Top

G K Vasan, BJP s latest interlocutor

CHENNAI: Tamil Maanila Congress (TMC) president G K Vasan has emerged as the latest interlocutor for the BJP-led NDA in Tamil Nadu, particularly entrusted with the task of negotiating with the disparate allies in finalizing seat-sharing arrangements and channelizing the so-called ‘anti-DMK’ votes to their coalition without letting them scatter in the 2024 Lok Sabha polls.

Though the BJP top brass has appointed AIADMK general secretary Edappadi K Palaniswami as the southern representative of NDA after the meeting of its 38 allies, Vasan is expected to be the de facto coordinator keeping the diverse parties and splinter groups in good humor, lest they drift towards the DMK camp.

Since the BJP top brass believes that the split in the AIADMK could possibly divide the party’s traditional vote bank from the times of M G Ramachandran and J Jayalalithaa with other leaders like O Panneerselvam, T T V Dinakaran and V K Sasikala taking away small slices from the big cake, it has been urging Palaniswami to take them altogether.
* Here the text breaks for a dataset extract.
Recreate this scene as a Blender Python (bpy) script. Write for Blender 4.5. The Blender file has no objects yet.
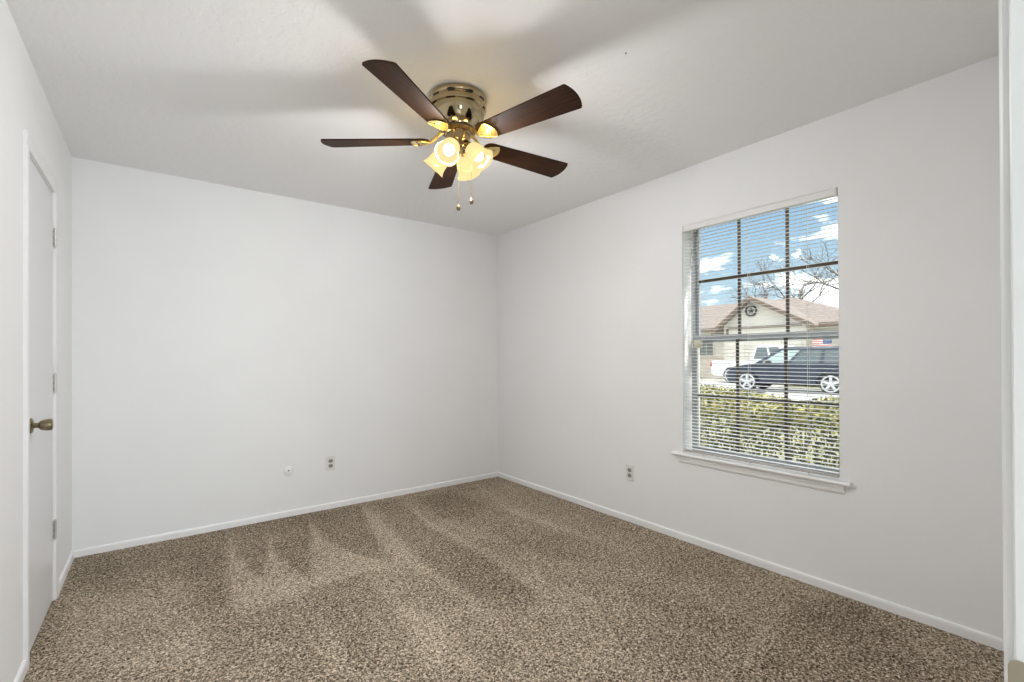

However, with Palaniswami and his acolytes in the parties adamant about not letting any of those three into the party, the BJP wants Vasan to ensure that they remain loyal to the BJP by holding talks with them. Similarly, Palaniswami is said to be not very keen on having the PMK and DMDK in its coalition as those two parties have a record of driving hard bargains in the past without bringing compensatory returns in the polls.

On the contrary, the BJP wants to harness every single vote against the DMK to amplify its support base as it was particularly about fielding at least nine candidates, including a couple of eminent leaders, from Tamil soil to dispel the prevalent myth that Tamil Nadu will always be its Achilles Heel.

While the DMDK was not invited to the recent NDA meeting of 38 allies in New Delhi, the PMK only sent a representative with the top honchos keeping off. That was in sharp contrast to the party’s former president of over 25 years, G K Mani, attending Chief Minister M K Stalin’s meeting in Dharmapuri on Monday.

So, with the PMK possibly swinging either way – towards the AIADMK-BJP or the DMK-Congress – the BJP does not want to take a risk of letting the party get away from its clutches and feels that Vasan would be the right person to rein it in.

Vasan, who has not won a single election but had held top positions in the Government as Union Minister and in the Congress Party as TNCC president and national secretary, was identified by the BJP as a potential ally to be nurtured for the future at least in 2020 or even earlier when he broke away from the Congress in 2014.

Son of G K Moopanar, the veteran Congress leader of Tamil Nadu who staunchly refused to vote in favour of the Vajpayee-led government in 1999 making it clear that he was committed to secular ideals, even when the DMK went along with the BJP and tried to save the government, Vasan came into political limelight only in 2002 after the passing of his father.

Moopanar had broken away from the Congress in 1996 in protest against his high command’s decision to align with the AIADMK-led by J Jayalalithaa and formed the Tamil Maanila Congress (TMC) along with some senior party colleagues in the State and even just missed becoming the Prime Minister after his party, along with the DMK, romped home in the elections.

When he passed away in 2001, he was heading the TMC. So, the senior leaders of the TMC made his son, Vasan, who had held no position in government or party before that, succeed him as president. He merged the TMC with the Congress in the presence of Sonia Gandhi and a huge gathering at Madurai and grew in the party to get Rajya Sabha seats and ministerial berths.

However, in 2014, he broke away from the Congress and revived the TMC to remain in political obscurity till 2020 when an opportunity opened for the AIADMK to send three nominees to the Rajya Sabha. Ahead of that, Vasan had entered into an alliance with the AIADMK in 2019. But when the AIADMK allocated one Rajya Sabha seat to Vasan instead of choosing one of its own leaders, it was a surprise.

While the AIADMK did not officially clarify the reason for its choice of Vasan, whose party had no representation in the Assembly, the speculation then was that the BJP wanted the AIADMK to nominate him with a view to cultivating him as an enabler for its own entry into Tamil Nadu. Also, there was a rumour then that Vasan had met Prime Minister Narendra Modi a month earlier.